5Horacio González señala, a propósito del influjo de Lugones en un “posible balance de las escrituras del ensayo argentino” del siglo XX, que la escritura del “drama nacional” no puede olvidar -en un sentido literario y político- “que un conocimiento es antes que nada un lenguaje y que un país para conocerse exige la vibración de un idioma singular”. Así, “Carlos Astrada, con El mito gaucho, conseguirá expandir su implícito lugonismo hacia los ámbitos revueltos de los ambientes de la izquierda política que sobrevendría luego de la caída del peronismo”. Esta operación es efectiva en la medida en que “el ensayismo es la búsqueda de una explicación para el malestar de las conciencias individuales y también un impulso hacia la emancipación de las instituciones públicas” (González, H. 2006b, 137). Según esta demarcación disyuntiva -“y”-, el malestar individual lo toma a su cargo Martínez Estrada, y la emancipación pública, Astrada. Ambos, al amparo del mismo género y de la misma metafórica absoluta.

6En el sentido muy general, aunque inclusivo, que emplea Carlos Gamerro, para quien es preciso distinguir una representación conceptual tradicional -o más bien convencional- de “barroco” -qué él llama “escritura barroca”-, de lo que sería, en un plano discursivo profundo, la “ficción barroca”. Mientras que la escritura barroca designa la desmesura o el exceso -lo “recargado”- a un nivel fraseológico y sintáctico, Gamerro se encarga de introducir un concepto diferencial de barroco, ya no como forma gramática sino como operación epistémica.
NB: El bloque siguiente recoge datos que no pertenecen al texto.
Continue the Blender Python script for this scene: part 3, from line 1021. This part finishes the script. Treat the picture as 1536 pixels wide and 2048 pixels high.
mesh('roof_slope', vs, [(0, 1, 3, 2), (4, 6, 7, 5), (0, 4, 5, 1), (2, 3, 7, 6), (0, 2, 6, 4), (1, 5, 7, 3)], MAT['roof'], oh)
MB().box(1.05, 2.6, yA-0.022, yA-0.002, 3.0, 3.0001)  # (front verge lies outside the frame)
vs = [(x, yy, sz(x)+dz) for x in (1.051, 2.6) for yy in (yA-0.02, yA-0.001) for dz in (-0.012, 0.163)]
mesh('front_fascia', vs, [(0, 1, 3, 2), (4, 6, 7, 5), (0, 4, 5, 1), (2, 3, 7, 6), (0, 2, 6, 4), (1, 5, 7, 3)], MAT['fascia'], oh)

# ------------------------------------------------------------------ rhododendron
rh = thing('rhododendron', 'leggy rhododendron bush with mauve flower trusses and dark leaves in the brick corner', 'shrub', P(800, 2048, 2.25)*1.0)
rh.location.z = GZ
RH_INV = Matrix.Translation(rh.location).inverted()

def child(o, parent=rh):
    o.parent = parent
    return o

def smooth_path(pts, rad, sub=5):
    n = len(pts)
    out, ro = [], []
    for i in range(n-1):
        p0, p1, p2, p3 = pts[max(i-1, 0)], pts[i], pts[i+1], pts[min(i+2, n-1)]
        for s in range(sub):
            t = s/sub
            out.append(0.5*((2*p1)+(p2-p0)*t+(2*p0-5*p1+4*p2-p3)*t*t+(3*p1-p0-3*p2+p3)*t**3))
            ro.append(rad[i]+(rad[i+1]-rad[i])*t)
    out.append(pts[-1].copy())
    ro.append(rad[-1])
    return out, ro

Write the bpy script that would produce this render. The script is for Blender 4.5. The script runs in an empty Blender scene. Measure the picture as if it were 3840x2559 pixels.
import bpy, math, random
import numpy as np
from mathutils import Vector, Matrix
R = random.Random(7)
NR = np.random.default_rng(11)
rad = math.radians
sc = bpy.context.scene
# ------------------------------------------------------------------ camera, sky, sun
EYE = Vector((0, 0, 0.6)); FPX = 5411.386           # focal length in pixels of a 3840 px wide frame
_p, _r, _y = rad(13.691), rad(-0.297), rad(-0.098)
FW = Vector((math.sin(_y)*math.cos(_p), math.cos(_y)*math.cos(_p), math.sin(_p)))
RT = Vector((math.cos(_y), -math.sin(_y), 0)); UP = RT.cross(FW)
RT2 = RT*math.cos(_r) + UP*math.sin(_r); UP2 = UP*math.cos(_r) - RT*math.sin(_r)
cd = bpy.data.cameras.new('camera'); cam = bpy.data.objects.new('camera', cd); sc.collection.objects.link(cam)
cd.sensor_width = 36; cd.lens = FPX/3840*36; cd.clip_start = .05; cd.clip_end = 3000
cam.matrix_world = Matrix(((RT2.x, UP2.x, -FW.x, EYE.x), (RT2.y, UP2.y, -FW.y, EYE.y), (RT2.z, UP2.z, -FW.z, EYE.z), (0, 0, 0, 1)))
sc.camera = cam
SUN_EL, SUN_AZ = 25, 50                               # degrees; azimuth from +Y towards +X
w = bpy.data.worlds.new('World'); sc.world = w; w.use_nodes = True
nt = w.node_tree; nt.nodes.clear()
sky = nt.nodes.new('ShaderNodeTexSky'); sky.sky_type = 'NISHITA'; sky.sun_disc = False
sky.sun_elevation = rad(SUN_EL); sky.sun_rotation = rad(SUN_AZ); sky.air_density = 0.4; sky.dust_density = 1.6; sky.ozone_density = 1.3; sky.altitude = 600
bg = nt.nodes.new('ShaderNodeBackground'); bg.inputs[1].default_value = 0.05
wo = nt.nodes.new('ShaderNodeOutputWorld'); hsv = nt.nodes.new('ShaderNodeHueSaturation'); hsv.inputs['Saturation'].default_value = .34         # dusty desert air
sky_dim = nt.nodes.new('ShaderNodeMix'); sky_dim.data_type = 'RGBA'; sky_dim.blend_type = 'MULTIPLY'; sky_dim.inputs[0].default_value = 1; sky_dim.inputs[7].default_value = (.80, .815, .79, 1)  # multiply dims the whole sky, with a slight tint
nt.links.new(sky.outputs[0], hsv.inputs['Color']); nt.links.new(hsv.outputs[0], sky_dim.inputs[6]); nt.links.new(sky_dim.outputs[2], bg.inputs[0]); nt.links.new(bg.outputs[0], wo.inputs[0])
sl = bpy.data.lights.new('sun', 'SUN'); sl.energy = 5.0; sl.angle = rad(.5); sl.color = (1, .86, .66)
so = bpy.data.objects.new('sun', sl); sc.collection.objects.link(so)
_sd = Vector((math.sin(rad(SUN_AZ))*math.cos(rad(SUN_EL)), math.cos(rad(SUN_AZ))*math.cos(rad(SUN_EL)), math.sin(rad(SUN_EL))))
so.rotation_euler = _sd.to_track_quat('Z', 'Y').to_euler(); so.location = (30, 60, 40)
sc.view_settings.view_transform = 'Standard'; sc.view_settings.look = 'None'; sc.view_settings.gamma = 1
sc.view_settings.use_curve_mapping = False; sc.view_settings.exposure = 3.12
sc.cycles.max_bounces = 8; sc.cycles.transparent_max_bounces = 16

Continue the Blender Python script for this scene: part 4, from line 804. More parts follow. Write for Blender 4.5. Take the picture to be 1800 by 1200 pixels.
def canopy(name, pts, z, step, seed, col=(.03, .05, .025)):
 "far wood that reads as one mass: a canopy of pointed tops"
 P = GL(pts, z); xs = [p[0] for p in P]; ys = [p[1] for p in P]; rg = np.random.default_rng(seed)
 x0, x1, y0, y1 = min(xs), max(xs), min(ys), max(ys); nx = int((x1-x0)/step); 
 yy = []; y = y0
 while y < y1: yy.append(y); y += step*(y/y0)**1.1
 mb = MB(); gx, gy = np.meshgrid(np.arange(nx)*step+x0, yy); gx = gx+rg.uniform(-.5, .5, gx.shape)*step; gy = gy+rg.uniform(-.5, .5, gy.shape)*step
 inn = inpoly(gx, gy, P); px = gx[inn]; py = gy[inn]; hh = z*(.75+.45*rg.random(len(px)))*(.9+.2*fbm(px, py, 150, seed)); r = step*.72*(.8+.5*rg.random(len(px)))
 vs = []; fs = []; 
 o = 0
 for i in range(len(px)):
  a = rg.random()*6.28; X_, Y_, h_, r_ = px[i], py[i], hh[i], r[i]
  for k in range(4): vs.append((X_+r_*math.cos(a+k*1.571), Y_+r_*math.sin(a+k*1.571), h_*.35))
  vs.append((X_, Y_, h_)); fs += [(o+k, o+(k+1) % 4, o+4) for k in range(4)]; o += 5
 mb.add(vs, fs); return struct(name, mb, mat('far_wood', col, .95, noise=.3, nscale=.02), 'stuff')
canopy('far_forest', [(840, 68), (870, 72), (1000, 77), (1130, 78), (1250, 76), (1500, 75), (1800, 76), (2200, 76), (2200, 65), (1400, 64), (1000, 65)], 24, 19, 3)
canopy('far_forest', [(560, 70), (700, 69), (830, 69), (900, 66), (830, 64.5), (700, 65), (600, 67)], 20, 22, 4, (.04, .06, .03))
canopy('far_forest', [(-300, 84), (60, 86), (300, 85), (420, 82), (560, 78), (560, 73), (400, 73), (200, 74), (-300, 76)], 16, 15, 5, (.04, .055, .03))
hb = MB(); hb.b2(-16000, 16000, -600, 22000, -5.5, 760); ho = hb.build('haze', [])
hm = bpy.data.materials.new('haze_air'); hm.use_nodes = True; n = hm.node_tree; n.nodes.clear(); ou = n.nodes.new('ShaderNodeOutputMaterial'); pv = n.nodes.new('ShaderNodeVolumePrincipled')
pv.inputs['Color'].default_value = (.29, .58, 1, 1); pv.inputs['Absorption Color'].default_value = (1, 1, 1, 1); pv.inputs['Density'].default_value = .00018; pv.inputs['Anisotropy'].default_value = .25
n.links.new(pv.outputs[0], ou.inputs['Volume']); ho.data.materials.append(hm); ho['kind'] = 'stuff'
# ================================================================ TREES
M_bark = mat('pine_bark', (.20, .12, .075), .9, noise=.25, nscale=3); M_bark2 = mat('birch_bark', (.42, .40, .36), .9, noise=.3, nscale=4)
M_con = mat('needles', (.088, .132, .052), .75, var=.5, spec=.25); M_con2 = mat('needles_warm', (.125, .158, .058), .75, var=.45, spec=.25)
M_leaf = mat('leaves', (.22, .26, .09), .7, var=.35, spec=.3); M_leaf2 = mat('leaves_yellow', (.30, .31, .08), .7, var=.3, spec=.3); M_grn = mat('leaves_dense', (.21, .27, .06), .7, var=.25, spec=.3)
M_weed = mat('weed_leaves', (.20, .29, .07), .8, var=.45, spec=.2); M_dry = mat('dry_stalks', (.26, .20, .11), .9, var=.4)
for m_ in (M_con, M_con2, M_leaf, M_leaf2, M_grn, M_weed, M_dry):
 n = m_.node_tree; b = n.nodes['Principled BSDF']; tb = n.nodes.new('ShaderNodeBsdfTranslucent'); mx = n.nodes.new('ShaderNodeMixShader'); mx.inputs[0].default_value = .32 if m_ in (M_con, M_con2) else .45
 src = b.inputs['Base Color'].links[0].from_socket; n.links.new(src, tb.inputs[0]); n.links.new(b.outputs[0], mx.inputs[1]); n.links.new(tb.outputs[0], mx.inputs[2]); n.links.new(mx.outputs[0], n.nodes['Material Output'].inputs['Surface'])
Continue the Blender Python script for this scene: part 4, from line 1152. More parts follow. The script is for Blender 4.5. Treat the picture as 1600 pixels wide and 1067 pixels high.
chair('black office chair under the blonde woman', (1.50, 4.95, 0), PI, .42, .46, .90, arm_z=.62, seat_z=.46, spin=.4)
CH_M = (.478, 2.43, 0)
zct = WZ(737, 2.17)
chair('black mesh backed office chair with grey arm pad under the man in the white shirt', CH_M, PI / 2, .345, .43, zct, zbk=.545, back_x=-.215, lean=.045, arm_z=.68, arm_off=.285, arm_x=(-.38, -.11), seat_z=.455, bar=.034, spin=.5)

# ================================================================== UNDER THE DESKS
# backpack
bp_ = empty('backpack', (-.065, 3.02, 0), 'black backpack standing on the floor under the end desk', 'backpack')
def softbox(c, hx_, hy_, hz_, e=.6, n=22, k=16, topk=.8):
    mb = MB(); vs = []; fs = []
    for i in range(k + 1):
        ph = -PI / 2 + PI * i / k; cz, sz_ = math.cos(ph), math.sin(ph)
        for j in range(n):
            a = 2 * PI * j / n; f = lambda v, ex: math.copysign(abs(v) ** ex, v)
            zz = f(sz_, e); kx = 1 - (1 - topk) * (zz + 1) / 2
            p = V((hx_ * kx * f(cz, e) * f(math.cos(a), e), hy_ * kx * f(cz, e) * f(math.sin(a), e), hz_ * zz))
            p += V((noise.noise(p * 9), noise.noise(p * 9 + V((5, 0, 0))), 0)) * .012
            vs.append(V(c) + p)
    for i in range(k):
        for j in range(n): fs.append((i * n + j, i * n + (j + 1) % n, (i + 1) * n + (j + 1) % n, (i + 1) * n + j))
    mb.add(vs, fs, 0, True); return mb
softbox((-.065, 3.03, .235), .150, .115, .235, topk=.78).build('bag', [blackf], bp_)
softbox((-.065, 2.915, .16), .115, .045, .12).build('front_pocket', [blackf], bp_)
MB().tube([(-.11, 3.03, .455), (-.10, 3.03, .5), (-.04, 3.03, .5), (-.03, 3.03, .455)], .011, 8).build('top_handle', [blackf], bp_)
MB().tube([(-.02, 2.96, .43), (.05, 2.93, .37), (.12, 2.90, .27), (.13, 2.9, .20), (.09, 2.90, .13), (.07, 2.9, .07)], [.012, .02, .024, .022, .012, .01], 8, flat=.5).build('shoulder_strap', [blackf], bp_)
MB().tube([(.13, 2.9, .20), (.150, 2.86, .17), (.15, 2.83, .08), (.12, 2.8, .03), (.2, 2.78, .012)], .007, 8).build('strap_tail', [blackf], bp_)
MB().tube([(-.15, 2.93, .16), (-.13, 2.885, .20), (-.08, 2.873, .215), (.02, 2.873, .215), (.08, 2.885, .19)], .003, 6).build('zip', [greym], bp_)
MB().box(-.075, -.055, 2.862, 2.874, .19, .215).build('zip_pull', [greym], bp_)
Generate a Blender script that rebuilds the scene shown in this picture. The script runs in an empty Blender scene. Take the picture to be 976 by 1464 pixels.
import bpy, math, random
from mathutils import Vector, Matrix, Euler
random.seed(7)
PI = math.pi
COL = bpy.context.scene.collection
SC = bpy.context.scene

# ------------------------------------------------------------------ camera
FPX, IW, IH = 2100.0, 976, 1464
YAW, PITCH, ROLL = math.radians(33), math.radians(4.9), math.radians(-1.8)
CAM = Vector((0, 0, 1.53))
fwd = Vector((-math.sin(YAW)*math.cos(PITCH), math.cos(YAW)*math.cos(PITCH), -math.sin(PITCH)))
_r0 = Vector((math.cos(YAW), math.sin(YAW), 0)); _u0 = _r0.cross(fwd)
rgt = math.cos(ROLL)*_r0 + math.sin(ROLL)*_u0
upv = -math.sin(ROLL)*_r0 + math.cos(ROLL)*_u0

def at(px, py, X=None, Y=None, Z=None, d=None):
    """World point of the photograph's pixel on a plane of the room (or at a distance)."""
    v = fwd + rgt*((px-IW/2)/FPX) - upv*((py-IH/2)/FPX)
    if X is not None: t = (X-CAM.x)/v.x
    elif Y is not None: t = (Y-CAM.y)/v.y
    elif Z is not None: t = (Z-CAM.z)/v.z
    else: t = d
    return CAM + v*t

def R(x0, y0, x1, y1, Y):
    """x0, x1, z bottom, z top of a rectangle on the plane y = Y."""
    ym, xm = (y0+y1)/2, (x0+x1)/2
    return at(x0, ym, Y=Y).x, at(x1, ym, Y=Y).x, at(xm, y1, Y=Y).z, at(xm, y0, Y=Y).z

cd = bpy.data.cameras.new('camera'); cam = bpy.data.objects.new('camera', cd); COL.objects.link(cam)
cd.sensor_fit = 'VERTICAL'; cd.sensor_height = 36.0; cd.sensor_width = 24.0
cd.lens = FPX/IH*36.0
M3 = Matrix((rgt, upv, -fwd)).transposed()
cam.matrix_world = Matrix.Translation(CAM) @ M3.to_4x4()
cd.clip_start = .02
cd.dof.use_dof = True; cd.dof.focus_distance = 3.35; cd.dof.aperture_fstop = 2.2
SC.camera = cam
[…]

Pues la “ficción barroca” remite en realidad a la representación conceptual de una estructura latente de significado textual, presente en determinadas escrituras literarias (Borges, Julio Cortázar, Juan Carlos Onneti, Felisberto Hernández, dentro de la región cultural rioplatense) no necesariamente atenida a una estilística barroca o neobarroca (Góngora, Quevedo, Leopoldo Lugones, José Lezama Lima, Severo Sarduy). Gamerro aprecia programáticamente que “de un extremo a otro de la geografía de Hispanoamérica, seguimos siendo barrocos”. Para justificar esta convicción cultural fuerte, explica que “lo barroco”, estriba en “su afición, adicción a veces, al juego de intercambiar, plegar o mezclar (no en el sentido en que se mezclan los ingredientes de una receta, sino en el de barajar las cartas de un mazo) los distintos planos de los que la realidad se compone: ficción/verdad, cuadro/modelo, copia/original, reflejo/objeto, imaginación/percepción, imaginación/recuerdo, sueño/vigilia, locura/cordura, teatro/mundo, obra/autor, arte/vida, signo/referente”. Y ello en tal modo, nos dice Gamerro, que la “realidad barroca no es nunca la de uno de los términos de estas oposiciones; no, por ejemplo, la realidad del objeto frente a la irrealidad de su reflejo en un espejo, la del modelo frente al cuadro, sino el compuesto calidoscópico, siempre cambiante, que surge de todas estas combinaciones y entrecruzamientos” (Gamerro, C. 2010, 18).